■ PROMPT
Extract each line of the records below that contains the word "scene".

■ STORED RECORDS
========

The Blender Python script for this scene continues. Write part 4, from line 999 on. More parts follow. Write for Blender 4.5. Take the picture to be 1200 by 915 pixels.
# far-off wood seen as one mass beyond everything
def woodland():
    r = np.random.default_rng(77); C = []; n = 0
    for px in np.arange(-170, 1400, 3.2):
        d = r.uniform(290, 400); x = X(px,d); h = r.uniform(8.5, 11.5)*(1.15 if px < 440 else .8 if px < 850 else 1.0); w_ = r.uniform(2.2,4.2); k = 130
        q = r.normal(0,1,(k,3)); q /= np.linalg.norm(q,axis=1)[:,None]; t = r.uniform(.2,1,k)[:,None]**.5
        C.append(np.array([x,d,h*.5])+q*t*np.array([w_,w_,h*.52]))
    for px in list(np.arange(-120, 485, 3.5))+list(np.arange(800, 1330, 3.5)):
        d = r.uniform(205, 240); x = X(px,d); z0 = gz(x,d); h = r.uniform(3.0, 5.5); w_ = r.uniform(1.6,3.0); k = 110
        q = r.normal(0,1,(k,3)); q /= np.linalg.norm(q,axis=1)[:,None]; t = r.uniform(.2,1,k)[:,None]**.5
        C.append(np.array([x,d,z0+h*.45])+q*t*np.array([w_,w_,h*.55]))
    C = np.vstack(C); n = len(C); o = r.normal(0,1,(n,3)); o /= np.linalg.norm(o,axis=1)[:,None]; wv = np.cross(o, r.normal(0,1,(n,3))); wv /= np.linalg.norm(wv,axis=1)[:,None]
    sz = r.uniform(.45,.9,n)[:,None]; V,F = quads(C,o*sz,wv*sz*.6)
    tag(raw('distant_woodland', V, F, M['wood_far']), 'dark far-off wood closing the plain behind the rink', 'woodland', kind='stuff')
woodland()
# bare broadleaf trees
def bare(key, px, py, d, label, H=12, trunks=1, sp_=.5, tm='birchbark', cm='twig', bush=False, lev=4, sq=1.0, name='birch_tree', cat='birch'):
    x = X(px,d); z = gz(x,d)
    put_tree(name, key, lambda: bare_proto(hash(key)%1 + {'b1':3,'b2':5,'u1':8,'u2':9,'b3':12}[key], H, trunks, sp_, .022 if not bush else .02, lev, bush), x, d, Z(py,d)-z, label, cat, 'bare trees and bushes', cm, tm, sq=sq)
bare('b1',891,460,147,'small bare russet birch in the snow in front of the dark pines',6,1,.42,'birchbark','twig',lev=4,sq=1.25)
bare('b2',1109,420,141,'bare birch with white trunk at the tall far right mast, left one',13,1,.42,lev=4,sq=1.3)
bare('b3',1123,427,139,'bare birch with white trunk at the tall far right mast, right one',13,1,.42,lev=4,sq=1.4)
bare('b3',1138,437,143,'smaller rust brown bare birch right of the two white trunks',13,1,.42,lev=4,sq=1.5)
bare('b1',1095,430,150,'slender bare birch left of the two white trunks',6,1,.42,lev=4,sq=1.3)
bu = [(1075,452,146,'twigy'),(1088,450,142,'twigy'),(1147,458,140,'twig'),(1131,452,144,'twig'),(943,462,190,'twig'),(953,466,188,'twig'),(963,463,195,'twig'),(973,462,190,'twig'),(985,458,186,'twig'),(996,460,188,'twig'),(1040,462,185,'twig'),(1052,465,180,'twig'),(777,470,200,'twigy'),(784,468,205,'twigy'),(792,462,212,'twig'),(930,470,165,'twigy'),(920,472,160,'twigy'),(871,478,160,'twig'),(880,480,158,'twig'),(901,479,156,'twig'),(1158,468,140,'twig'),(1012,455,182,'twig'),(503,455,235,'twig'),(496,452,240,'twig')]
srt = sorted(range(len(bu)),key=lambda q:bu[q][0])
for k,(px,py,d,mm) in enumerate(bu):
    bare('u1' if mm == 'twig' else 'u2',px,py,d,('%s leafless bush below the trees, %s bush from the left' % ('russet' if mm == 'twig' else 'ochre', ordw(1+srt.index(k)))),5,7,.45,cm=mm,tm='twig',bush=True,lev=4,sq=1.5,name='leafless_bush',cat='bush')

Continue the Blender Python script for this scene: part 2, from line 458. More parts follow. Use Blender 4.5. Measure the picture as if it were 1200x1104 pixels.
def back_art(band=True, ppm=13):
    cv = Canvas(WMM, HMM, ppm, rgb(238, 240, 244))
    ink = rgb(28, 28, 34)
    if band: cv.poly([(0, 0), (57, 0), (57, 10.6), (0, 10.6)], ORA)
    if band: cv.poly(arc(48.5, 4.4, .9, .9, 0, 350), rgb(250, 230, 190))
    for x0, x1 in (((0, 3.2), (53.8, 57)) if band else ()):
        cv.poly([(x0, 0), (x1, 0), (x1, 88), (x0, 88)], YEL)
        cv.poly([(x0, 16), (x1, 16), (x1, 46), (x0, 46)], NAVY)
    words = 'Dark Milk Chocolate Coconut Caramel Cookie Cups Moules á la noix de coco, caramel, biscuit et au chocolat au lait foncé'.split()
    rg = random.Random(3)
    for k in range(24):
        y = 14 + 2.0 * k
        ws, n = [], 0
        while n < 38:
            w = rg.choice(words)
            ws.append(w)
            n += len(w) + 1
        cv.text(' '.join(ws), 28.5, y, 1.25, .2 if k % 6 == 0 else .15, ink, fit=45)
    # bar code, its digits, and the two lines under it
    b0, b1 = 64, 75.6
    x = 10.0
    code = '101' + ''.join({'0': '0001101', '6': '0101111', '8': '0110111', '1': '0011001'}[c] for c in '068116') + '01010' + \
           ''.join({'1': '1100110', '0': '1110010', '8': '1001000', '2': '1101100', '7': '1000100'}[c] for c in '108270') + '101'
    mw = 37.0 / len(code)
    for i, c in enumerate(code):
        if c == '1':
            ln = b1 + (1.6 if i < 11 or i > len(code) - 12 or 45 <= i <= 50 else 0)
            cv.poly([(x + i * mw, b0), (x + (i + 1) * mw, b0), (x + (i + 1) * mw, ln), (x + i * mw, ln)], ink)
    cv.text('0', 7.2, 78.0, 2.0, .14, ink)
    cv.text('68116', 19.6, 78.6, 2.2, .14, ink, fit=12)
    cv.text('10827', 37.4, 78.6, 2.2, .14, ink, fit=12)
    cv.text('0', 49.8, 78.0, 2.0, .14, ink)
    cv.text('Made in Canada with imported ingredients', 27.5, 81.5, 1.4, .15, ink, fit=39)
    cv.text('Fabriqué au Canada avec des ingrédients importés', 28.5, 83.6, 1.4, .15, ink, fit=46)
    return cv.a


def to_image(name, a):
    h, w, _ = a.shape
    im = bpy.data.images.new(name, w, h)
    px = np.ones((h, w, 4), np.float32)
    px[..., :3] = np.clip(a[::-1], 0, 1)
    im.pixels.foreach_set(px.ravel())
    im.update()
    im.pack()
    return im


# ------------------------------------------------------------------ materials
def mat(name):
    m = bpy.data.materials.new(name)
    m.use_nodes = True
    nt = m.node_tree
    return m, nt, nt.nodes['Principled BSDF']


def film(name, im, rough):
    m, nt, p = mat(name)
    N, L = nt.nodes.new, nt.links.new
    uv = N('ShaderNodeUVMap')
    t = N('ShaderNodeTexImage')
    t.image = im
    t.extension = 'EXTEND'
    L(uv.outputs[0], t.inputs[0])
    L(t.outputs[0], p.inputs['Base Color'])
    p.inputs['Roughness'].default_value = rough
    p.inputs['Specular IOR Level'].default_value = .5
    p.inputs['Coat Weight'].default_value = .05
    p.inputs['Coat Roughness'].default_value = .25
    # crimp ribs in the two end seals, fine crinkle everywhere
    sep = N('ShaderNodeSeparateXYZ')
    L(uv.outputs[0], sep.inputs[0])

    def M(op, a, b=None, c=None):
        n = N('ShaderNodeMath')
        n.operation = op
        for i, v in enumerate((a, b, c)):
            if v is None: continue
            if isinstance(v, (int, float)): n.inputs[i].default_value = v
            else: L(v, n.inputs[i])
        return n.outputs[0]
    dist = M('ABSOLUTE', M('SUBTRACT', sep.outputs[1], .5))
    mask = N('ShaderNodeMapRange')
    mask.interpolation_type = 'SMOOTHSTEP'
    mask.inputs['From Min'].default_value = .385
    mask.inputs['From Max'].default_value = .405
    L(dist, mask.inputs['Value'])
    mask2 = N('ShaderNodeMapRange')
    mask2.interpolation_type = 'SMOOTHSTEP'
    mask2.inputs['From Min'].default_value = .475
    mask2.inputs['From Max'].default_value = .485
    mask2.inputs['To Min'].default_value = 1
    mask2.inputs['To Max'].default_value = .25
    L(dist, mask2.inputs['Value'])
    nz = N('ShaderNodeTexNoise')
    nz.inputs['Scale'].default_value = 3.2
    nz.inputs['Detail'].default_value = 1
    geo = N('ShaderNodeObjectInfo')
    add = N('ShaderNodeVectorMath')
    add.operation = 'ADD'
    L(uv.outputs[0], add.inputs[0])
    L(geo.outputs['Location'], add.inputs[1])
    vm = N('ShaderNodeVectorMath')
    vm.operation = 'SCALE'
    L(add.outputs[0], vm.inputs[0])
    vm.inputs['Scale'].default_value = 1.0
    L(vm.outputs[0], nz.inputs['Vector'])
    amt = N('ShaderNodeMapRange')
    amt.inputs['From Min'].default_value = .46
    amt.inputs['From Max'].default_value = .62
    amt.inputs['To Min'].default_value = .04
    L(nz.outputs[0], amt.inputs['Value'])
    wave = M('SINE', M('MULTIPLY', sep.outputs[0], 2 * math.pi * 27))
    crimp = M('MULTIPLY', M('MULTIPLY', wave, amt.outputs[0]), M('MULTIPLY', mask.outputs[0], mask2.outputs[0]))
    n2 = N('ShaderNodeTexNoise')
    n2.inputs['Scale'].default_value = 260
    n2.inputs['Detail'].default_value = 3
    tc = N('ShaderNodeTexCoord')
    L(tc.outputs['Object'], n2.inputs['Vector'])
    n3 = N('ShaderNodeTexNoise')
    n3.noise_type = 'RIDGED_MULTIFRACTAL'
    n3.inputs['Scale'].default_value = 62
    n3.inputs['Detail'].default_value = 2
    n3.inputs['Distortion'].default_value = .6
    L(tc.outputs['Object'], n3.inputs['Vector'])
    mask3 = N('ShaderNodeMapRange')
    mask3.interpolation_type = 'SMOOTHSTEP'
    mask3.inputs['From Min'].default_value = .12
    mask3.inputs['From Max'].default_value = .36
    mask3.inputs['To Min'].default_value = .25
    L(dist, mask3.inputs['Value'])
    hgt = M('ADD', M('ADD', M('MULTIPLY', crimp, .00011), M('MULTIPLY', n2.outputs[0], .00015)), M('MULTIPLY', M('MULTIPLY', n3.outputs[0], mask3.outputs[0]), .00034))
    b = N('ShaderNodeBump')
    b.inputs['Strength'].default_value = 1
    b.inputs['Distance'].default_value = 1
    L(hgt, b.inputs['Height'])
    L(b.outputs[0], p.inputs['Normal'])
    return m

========

■ WORKED SOLUTION
The Blender Python script for this scene continues. Write part 4, from line 999 on. More parts follow. Write for Blender 4.5. Take the picture to be 1200 by 915 pixels.
Continue the Blender Python script for this scene: part 2, from line 458. More parts follow. Use Blender 4.5. Measure the picture as if it were 1200x1104 pixels.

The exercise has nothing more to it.